Daß dies wichtig wird, zeigt der Trend des letzten Jahres. Nach anfänglicher Einstiegsangst wird zwischenzeitlich das Testverarbeitungsprogramm D.A.T.A. 3500 mit den verschiedenen Mitteln voll ausgelastet, und von den Fachabteilungen kommen diverse Aufträge, die mit dem Programmentwicklungssystem Speed umgesetzt werden.

Mit der Wang 2200 sind wir in die Datenverarbeitung eingestiegen, und nachdem Hard- und Software nunmehr zwei Jahre lang intensiv genutzt wurden, kann abschließend festgestellt werden, daß beide Komponenten genau das und mehr gehalten haben, was von ihnen erwartet worden war.

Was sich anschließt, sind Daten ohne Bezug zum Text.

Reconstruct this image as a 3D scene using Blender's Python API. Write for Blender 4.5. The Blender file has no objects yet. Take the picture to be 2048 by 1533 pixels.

Da wir als Dienststellensitz München haben, kann bezüglich der Serviceleistungen, was Schnelligkeit und Effizienz betrifft, keine Kritik vermeldet werden; im Gegenteil, die Service-Abteilung ist nach meinen Erfahrungen hervorragend.

Der einzige Tropfen Wermut im Wein ist die Verkaufsabteilung bei der Firma Wang, die, sobald der "Deal" abgeschlossen ist, vergißt, daß Kunden auch betreut werden wollen.

Aber hier greift wohl das erste Mal das Wort vom "DV-Oldie".